Allatoona Pass, also known as Deep Cut.

One thing great about living near Atlanta is that so many of our trails have a lot of history surrounding them, especially Civil War history.  I love to learn and I love to hike so enjoying both at the same time is great.  I hiked this trail back on 06/09/12, before I started the blog, so I’m playing a bit of catch up here.

Allatoona Pass (also known as Deep Cut)  sits on the western shores of Lake Allatoona and was the site of the last Civil War battle in the Atlanta area.  The pass was built by slaves during the construction of the Western and Atlantic railroad and is flanked by two large mountains… or hills, depending on your definition.   On the eastern hill there are several rifle embankments and Federal trenches.  The western hill was the location of The Star Fort, composed of 6′ earthworks walls and 6′ trenches with only one opening to allow munitions to be brought in.  General Sherman rode his horse through the pass in 1844 and was so impressed with the defense it provided that he avoided it during his Atlanta Campaign.  I think it’s extremely cool to hike down a trail in the exact location William Tecumsheh Sherman once rode.

I’m also a firearms enthusiast and this battle was one of the earliest where the Henry rifle was used by Union soldiers, and it made a huge difference in the battle.  After an encounter with the 7th Illinois Volunteer Infantry a Confederate Officer is credited with the quote, “It’s a rifle you could load on Sunday and shoot all week long.”

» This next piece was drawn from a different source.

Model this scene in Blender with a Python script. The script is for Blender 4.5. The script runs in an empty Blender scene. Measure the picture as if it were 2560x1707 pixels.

The trail itself has a total length of just over 3 miles and winds in and back out along the banks of Lake Allatoona.  At the beginning of the trail is Memorial Field with monuments to both the Union and Confederate soldiers that fought here.  There are some moderate hills and the trail offers some great views of the lake through a heavily wooded area.  Walking through the center of the cut there is a staircase leading up to The Star Fort and further along the trail is a sign marking the Grave of the Unknown Hero.  The trail eventually dead ends and you loop back to the trailhead.

This was a very fun and educational hike on a very hot day.  My poor old dog almost couldn’t take it and would lie down anytime I tried to stop to read one of the signs.  Looks like she’s getting a bit tender in her old age.